Government needs to show solid support for development of a South African savings culture

Saving is currently a burden for the poor.
Issued by Fedgroup Financial Services
Johannesburg, Apr 7, 2014

Scott Field, chief financial officer for FedGroup, South Africa's only independent life insurer, says government can best deliver on its mandate of transforming the country by creating an enabling environment in which the poor can save.

He also believes that saving for retirement needs to be mandatory, even if only in terms of forcing preservation of a portion of a working person's pension contributions.

"South Africa remains a highly polarised society, with the enormous divide between rich and poor continuing to grow. There is no short-term answer to the problem because, by nature, sustainable, broad-based wealth creation is a long-term process. But, if every South African found it easy to put away, say, R50 a month, then, over the medium term, a tangible increase in wealth at grass roots is more than possible. From this kind of platform, we can be confident that each subsequent generation will be better off financially than the one that preceded it."

Statistics prepared by ASISA, the country's primary authority for insurance savings, show that more than a trillion rand currently sits in unit trust funds in South Africa. This has a major steadying influence on the overall economy, but represents savings by only 5% of the population and all of it from the upper income groups.

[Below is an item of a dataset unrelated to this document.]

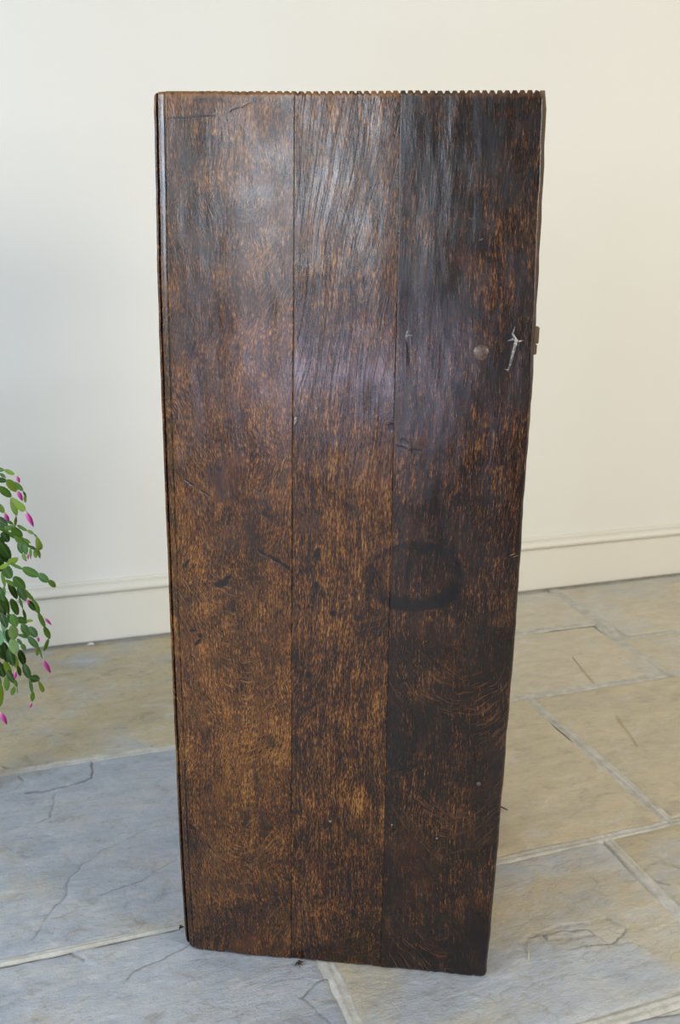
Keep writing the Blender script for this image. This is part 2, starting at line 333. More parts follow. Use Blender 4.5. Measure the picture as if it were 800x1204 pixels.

"Pension funds also confer overall economic stability, but they're not discretionary for most low income earners who are members and, therefore, don't provide the means for individuals to manage their own financial wealth," Field says.

"In an attempt to encourage savings, banks are introducing accounts designed for low income people, but are still adding bank charges that effectively nullify any potential for an individual's wealth to grow. A deposit of R100 will attract bank charges of R5. If the interest earned on that deposit is 5%, then it takes the consumer a year to recover the bank charges, without being able to increase his capital. To make matters worse, with inflation running at 5%, the consumer is actually losing money, not making more of it.

"The only way for an ordinary person's money to make money is through participation in property or the stock market. The least complicated and best performing vehicles for such investments is unit trusts, and there are indeed many unit trusts that allow a deposit as low as R50.

"However, again, the bank charges eliminate any profit. So, for most South Africans, there is no incentive to take an interest in unit trusts."

Field also believes the government's insistence, via SARS, on a tax number being provided by participants in unit trusts - and in any other savings - is a significant administrative burden that, particularly, the poor don't want to shoulder.

"In any case, the vast majority of South Africans earn too little to pay tax, and therefore don't have a tax number. Having to register for a tax number just so that you can participate in unit trusts is hardly worth it, if the bank charges on your deposit wipe out any interest you may earn. And, for those earning slightly more and, therefore, able to deposit, say, R100 000, being taxed on the R1 000 in interest that you would earn at the end of your first year, is most discouraging.

"Fais and Fica impose similar impediments to saving."

Far better, Field believes, is for government to focus on encouraging savings by eliminating the need for a tax number or proof of residential address for deposits below a certain level, and also to put pressure on banks to slash bank charges for savings accounts less than a certain value.

"If we want people to want to save, then we have to offer them an opportunity that isn't simply an alternative to the mattress or coffee tin they're already using to store their money. And only government can bring to bear the moral and policy force to make commercial entities change their approach."

At the other end of the savings spectrum - retirement - Field says government needs to ensure that working South Africans preserve at least a portion of their pension funds when leaving one job for another or being retrenched.

"For people who lose their jobs and struggle to find another one, the pension monies they are able to withdraw help to put food on the table in the short term. So having some of that money available is important.

"What is worrying, however, is that most people will change jobs three or four times during a working life and, at each change, withdraw and spend their entire pension. So, with each new job, they have to start making pension contributions from scratch and, as a consequence, their final pensionable amount shrinks significantly. They then look to the state to support them in their retirement years, which negatively impacts government's capacity to fund transformation in general and service delivery in particular.

"Each person's recklessness with their own pension monies impacts us all. We'd like to see government consolidate the social contract each of us has with all other South Africans by making preservation of a portion of pension monies obligatory. The existing legal structure doesn't have to change; simply the detail.

"We don't have an issue with government's legitimate need to increase the tax base. But we think it would be better, initially, to increase the wealth that could, eventually, be taxed. There'll be time enough to find ways to tax the wealth, once we've actually created it."